Rosh Hashanah 5773
Festivals of the Lord
Commentary notes below:
Rosh Hashanah (17th September 2012)
In Lev 23 we read that there are ‘festivals’, Chagim, of which Rosh Hashanah (Yom Teruah) is one. We are commanded to appear before the Lord, cease our work, have a memorial blowing of the shofar and make an offering of fire, a sin sacrifice. Often seen as ‘Jewish’ festivals, we know of course that they are Adonai’s Chagim. A celebration (or festival) is an event that celebrates something, an action or moment in time, it has as its root a concept that something has happened and the ‘festival’ is the moment when it is celebrated. The fact that God calls us to be present at these times also signifies that He wants us to participate and enjoy the benefits of what He has done, to celebrate in His ‘success’. By being there with Him to rejoice and celebrate we partake – become connected – in what God does.
The eternal good news for us as Jews which we share with the rest of humanity is that we have a God who IS, an active God who is intimately involved with His creation and with us His people. Can we encapsulate in a sentence exactly what it is that God does? To answer this we need to look at the birth, life and subsequent sacrificial death and resurrection of Mashiach. These summarise the core concepts and heart of God – what He does.
We may often think that the main concern for God is to allow His righteousness and justice to flow and hence judge this evil and wicked world and all that are in it. It may come as a surprise to find that that isn’t true. If it were, then not one generation would go by without the threat of extinction. God’s concern first and foremost is to redeem that which was lost, to ‘save’ or make salvation operative in our lives. For this reason Mashiach Yeshua was revealed. Through the sacrificial and redemptive power of Yeshua we can be and are set free, released and the power (such as it is) of the evil one is destroyed in us.
One example of this that speaks so strongly to our own lives is recorded for us in Matthew 11:2-5. Today, in re-establishing an authentic Messianic form of Judaism with Yeshua at its heart, we can easily get caught up with doing ‘proper’ Hebrew and Jewish services, learning all the liturgy and restoring all the wonderful Mitzvot of Torah (and all these are good), but these things are not what Yeshua focuses on here to prove that God’s salvation has appeared. Instead He points to what He has done, the deliverances and healings, the powerful and visual indications of the presence of God in Israel to set free and reverse the power of the evil one, to destroy the works of the evil one. The testimony is clear: God was with us, alive and showing it. When we read of the Jewish communities in the first century as evidenced in the letters and the four records of the Life of Yeshua, we see God active, alive, breaking out amongst us to heal, deliver and even raising from the dead. Miracles were done in our midst and we should be expecting them today.

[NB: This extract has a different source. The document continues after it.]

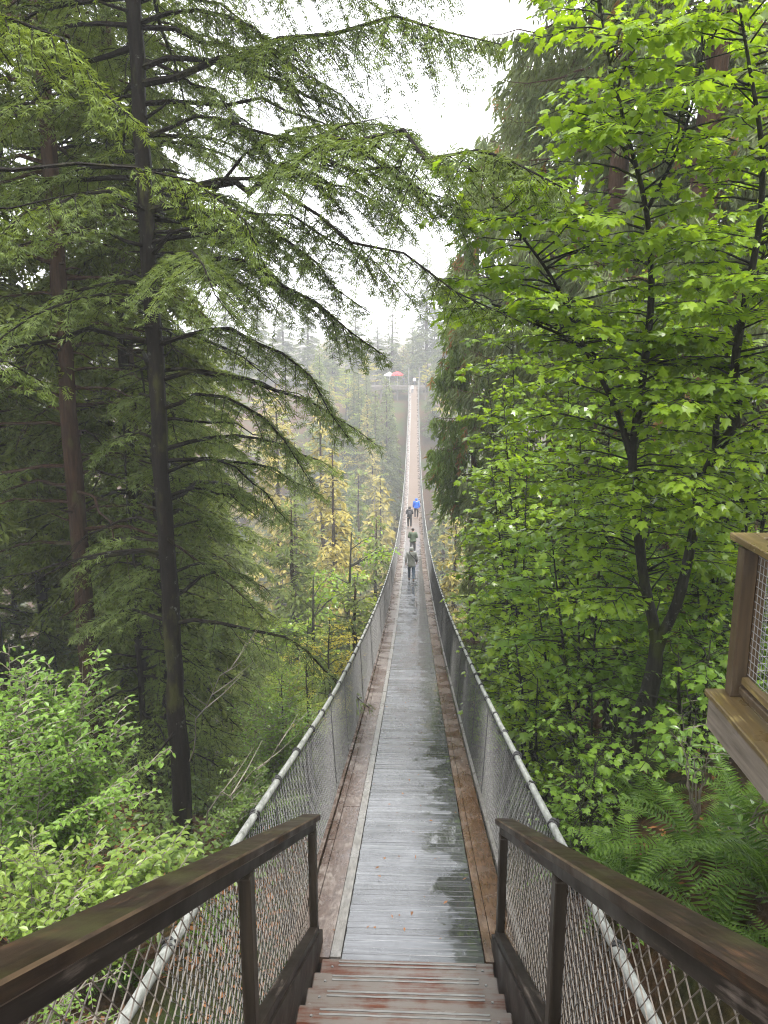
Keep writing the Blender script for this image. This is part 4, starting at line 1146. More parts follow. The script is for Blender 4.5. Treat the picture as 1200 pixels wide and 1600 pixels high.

Ultimately, this is the message of Judaism: a redeemer would come who would reverse the effects of the first sin and thus usher in an age where peace with God is normal and the lion will lie down with the lamb. Judaism (real biblical Judaism, the kind that Yeshua taught and lived out) has at its heart a message of salvation to this lost world. It is this core message, the heart of all God’s acts and actions, that are celebrated in the Chagim. From the outset at Pesach the pattern is set, deliverance from Egypt, and all through the whole set of festivals the same line runs, culminating with the final harvest, the ingathering of all those who love Him and follow Him at Simchat Torah. Even as we are called to begin examining ourselves for 10 days from now to Yom Kippur, the same motif is there: we need salvation and redemption due to our sin and God has made a way possible for this atonement.